2. The discount is permanent
You can renovate a tired kitchen. You cannot renovate a flight path. Unlike many property issues, the aircraft-noise discount does not close over time through your own effort. It is priced in when you buy and priced in again when you sell.
3. Flight paths can change
ANEF is a forecast of future operations, and operations change. New runways, new procedures, growth in freight and changes to flight paths can move noise onto areas that were previously lightly exposed, or off areas that were heavily exposed. A property at the edge of a contour today is making a small bet on what the operations look like in a decade. Major airport redesigns around Australia have repeatedly shifted which suburbs carry the noise.
Common misconceptions
- "Outside the 20 ANEF contour means it is quiet." No. The contour is a yearly average. A home outside it can still get woken by individual early-morning or late-night aircraft. Check the actual flight paths and the time-of-day pattern, not just the contour.
- "ANEF is a decibel reading." No. It is a cumulative annual index that blends loudness, frequency and time of day. It does not correspond to a single sound-meter number.

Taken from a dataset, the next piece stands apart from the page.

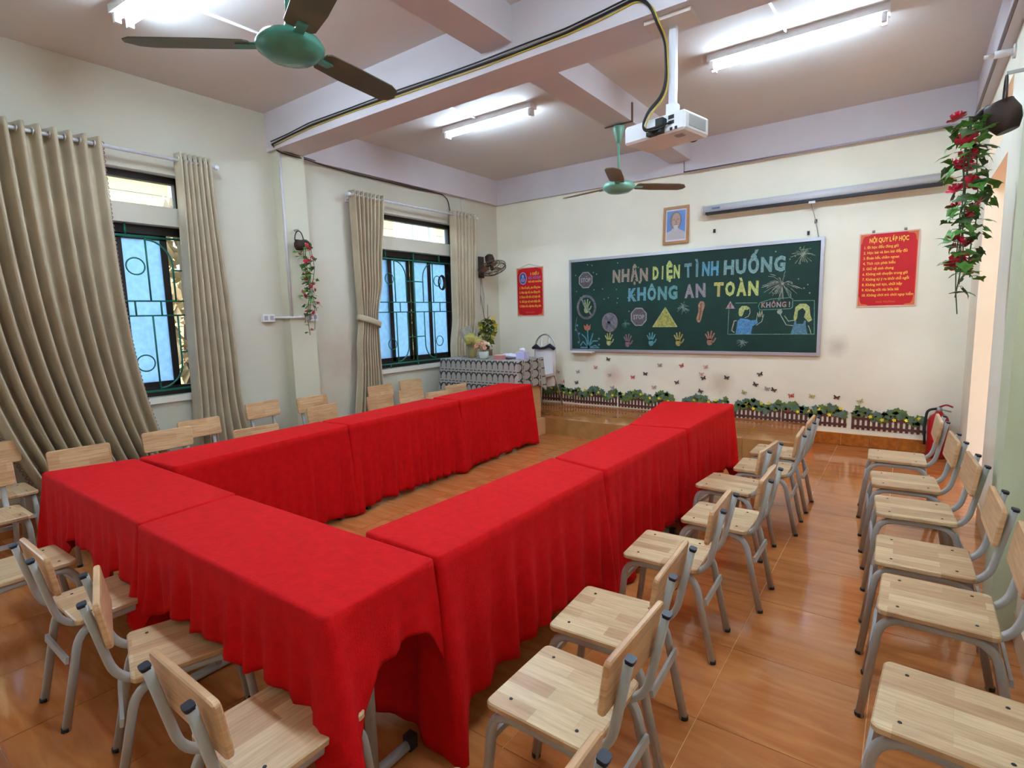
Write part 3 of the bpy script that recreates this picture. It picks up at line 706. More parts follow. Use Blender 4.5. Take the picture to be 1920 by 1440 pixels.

- "The discount will disappear as people get used to it." It does not. The studies show it persists because the infrastructure is permanent. Habituation does not remove a market-priced discount.
- "A flight-path home is always a bad investment." Not according to the most comprehensive Australian study. A strong location can out-perform a weak one even with the noise. The discount is a reason to negotiate, not always a reason to walk.
- "The flight path will never change." It can. Airport growth and procedure changes shift flight paths over time. Treat the current ANEF as today's picture, not a permanent guarantee.